Unlike the films, the Disney+ Percy Jackson isn't about being cool or about getting the girl - it's about a boy trying to do the right thing in a complicated situation. While the Disney+ show, as all adaptations do, changed a fair bit of what happened in the books, it never strayed away from the fact that this is a story about a kid and his relationship with his parents, with his friends, and with who he is becoming.
Of course, the series looks great with sharp production design and a strong trio of kid actors supported by an extraordinarily well-filled out cast of adult guest stars including Virginia Kull (who brings so much depth to Sally Jackson she may be in the running for the best TV mom of the year) and other guest actors from Adam Copeland as brash Ares to Toby Stephens, whose performance as Poseidon has layers upon layers. But perhaps most importantly (especially when considering the theatrical adaptations), the show never betrays its original audience.
In fact, it actively sacrifices the pacing expected in a show for adults to slow down and focus on parts of the story that would matter more to a kid's perspective. As it should. And by speaking to kids, the structure and tone of the show dovetails nicely with the theme of the show. Percy Jackson and the Olympians makes an argument for the power of a kid - that kids have power of their own, to stand up, to fight back, to say no. In fact, they're powerful enough that even ancient gods are be afraid of them.

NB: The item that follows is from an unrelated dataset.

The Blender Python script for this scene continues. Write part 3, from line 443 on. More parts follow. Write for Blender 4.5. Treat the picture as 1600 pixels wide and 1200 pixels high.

Perhaps this is the most radical message of any great children's literature. That kids can be interesting as they are, not in a context that adults can understand and enjoy, but for themselves, so that they can come explore the world and make their own decisions and shape their own lives. As more news from Netflix's upcoming Avatar: The Last Airbender adaptation trickles out saying that the show is changing its tone to appeal to a wider adult audience, perhaps its a good time to recognize how rare it is to have a big expensive epic show really focus on kids as its central audience.